**Given task:** Here is the task for the listing below: output exactly the lines from the one containing "Build this scene" through the one containing "PI = math.pi", and leave out the pictures.

**Information supplied:**
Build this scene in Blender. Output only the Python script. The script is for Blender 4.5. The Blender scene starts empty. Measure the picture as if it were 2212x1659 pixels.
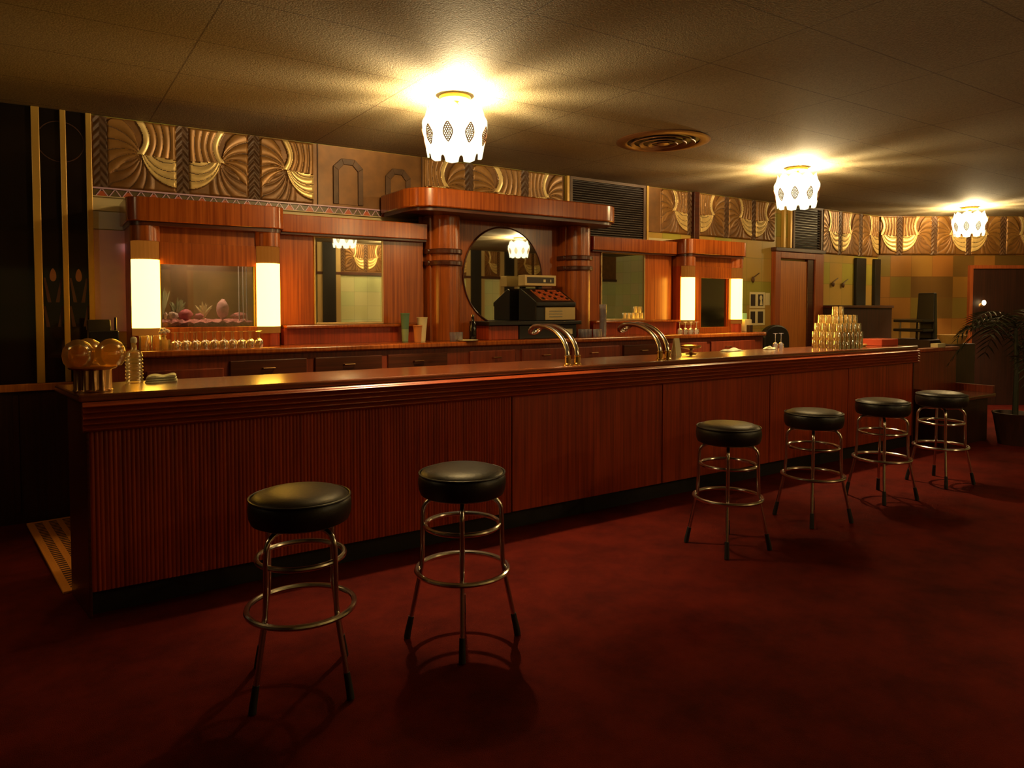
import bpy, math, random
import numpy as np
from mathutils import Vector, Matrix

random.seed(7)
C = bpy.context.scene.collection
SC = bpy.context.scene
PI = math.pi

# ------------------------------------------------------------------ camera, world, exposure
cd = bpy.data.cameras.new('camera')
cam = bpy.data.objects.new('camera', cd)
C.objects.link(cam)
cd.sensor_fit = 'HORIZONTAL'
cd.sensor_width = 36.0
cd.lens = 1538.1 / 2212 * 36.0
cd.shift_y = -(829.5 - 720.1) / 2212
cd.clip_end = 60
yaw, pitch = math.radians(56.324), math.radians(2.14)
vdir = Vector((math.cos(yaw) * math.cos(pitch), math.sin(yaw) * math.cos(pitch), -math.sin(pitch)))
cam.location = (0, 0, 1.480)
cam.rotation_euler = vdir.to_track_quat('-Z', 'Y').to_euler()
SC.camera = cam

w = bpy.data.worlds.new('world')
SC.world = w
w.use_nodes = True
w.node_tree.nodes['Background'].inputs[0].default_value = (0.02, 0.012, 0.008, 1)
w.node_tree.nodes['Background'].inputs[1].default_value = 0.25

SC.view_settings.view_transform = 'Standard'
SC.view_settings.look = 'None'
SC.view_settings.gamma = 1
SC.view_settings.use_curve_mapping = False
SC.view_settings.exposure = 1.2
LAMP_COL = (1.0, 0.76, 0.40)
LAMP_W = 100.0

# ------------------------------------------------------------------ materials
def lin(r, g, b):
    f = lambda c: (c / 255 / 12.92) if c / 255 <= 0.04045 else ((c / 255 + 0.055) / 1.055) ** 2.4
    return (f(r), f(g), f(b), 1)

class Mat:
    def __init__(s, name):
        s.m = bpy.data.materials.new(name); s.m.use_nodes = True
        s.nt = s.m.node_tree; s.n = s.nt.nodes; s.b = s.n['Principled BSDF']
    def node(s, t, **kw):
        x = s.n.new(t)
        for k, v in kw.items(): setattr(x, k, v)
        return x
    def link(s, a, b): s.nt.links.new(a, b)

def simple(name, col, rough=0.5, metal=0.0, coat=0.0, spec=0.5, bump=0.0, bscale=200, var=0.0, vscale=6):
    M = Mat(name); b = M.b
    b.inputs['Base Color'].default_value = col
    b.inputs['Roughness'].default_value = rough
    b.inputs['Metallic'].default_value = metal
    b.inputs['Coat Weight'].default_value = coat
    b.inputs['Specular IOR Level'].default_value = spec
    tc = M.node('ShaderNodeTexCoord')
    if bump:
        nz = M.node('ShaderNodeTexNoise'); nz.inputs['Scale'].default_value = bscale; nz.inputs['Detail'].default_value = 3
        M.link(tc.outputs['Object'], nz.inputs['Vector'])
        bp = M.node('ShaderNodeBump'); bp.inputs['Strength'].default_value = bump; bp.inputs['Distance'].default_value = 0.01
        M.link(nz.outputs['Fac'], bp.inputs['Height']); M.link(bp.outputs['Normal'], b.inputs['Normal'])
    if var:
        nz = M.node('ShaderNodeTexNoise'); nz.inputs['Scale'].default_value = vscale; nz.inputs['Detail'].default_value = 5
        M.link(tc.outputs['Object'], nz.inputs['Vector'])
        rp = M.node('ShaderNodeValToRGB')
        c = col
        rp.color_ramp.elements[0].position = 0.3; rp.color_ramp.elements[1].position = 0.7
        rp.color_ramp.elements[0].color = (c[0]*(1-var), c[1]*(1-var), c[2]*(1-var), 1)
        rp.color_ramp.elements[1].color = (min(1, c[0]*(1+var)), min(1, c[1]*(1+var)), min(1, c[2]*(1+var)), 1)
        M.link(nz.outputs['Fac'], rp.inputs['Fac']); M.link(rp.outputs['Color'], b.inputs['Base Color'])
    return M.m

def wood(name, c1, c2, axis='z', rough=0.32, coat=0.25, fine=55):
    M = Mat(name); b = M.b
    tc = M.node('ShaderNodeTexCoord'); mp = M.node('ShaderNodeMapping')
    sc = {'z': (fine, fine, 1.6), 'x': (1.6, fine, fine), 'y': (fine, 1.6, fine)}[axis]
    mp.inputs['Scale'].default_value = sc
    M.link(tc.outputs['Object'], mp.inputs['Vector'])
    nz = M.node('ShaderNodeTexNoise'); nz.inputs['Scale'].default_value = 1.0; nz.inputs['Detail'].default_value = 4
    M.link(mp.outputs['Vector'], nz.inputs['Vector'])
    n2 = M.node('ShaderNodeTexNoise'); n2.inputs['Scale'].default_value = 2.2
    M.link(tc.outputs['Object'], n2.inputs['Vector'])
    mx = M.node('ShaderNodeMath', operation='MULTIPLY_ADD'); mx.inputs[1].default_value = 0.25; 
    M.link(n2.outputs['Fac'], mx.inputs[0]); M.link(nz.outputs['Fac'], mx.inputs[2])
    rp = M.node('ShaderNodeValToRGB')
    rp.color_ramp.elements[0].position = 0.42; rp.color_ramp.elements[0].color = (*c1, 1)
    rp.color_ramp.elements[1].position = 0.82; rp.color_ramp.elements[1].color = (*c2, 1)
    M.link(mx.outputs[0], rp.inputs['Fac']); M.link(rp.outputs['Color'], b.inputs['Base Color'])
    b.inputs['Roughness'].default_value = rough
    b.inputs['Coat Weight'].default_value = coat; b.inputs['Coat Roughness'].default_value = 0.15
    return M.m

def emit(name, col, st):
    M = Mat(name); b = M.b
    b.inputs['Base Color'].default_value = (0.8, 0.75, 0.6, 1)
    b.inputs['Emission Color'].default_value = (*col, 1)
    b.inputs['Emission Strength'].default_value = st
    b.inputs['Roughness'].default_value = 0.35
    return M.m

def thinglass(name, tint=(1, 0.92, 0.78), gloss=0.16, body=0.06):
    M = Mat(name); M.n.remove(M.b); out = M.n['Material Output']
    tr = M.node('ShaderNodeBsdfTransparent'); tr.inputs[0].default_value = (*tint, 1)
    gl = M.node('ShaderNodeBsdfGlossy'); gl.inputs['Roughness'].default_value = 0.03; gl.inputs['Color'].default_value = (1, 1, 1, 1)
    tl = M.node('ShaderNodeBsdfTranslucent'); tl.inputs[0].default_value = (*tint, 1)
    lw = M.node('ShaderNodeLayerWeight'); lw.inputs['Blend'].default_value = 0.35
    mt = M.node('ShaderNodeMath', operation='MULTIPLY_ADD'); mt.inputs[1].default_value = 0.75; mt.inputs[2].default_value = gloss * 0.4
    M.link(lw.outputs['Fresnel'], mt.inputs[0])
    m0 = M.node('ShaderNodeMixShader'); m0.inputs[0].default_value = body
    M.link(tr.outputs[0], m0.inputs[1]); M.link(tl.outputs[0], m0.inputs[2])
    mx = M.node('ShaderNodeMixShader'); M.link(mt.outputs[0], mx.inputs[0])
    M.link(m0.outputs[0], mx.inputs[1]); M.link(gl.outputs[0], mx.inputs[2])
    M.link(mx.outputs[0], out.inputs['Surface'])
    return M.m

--

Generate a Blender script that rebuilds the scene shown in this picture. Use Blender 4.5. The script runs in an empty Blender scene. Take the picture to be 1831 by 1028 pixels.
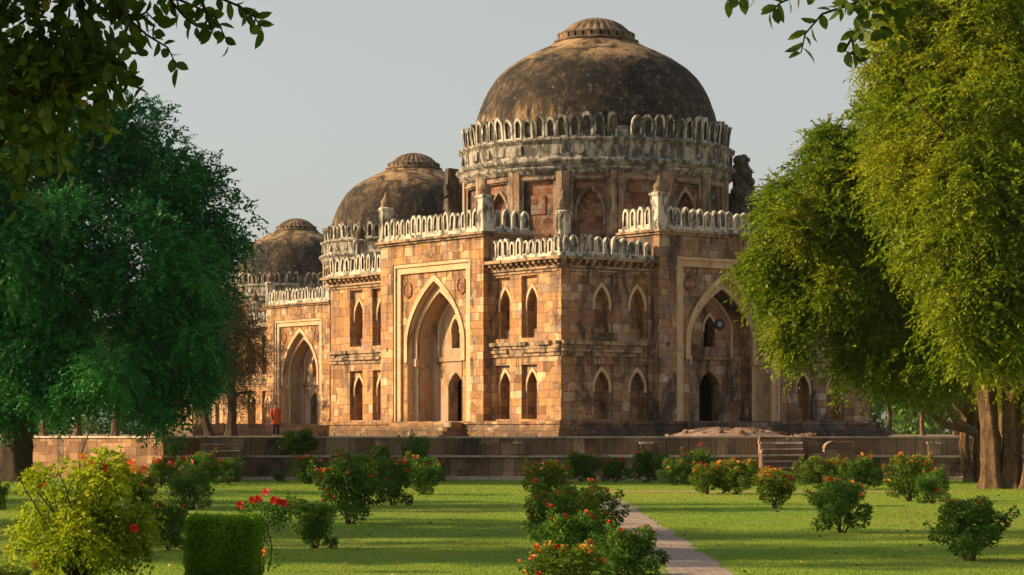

...

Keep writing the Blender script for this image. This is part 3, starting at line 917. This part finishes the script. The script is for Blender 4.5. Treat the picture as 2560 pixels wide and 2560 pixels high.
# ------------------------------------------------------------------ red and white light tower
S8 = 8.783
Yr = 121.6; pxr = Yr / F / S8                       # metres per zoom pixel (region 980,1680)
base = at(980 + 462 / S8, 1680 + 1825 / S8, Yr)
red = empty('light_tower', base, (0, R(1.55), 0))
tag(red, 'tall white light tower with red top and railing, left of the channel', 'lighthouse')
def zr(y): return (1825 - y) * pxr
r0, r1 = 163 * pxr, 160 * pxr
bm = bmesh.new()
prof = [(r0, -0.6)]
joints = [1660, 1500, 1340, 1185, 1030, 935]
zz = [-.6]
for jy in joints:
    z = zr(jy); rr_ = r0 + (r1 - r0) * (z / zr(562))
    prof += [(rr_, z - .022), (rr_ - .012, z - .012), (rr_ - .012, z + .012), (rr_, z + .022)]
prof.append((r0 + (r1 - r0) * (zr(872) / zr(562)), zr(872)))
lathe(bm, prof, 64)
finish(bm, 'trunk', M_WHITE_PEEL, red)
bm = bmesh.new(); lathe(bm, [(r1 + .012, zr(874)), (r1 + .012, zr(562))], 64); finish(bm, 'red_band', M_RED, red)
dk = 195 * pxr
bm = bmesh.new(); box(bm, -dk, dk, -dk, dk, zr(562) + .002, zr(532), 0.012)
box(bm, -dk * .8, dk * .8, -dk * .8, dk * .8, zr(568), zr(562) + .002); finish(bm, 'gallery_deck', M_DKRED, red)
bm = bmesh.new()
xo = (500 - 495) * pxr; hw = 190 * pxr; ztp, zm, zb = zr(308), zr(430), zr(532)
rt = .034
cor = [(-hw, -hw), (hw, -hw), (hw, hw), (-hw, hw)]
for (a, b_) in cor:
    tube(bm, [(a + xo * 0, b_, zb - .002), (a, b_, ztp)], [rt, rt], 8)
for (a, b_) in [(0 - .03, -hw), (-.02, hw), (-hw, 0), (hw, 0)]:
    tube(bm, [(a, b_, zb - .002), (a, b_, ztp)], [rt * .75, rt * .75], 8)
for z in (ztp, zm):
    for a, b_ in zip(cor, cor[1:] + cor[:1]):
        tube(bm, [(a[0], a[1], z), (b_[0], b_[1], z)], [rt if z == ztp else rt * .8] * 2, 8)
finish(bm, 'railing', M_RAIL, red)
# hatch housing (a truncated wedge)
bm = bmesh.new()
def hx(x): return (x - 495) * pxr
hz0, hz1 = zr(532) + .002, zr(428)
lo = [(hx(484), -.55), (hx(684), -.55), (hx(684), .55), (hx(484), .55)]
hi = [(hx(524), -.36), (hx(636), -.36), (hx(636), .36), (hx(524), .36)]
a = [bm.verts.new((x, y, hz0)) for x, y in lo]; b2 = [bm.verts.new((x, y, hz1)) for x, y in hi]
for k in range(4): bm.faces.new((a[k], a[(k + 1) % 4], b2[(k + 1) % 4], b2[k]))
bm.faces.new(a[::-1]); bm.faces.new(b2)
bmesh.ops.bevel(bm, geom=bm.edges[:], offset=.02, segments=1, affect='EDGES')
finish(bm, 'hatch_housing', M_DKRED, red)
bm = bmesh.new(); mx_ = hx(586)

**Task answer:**
Build this scene in Blender. Output only the Python script. The script is for Blender 4.5. The Blender scene starts empty. Measure the picture as if it were 2212x1659 pixels.
import bpy, math, random
import numpy as np
from mathutils import Vector, Matrix

random.seed(7)
C = bpy.context.scene.collection
SC = bpy.context.scene
PI = math.pi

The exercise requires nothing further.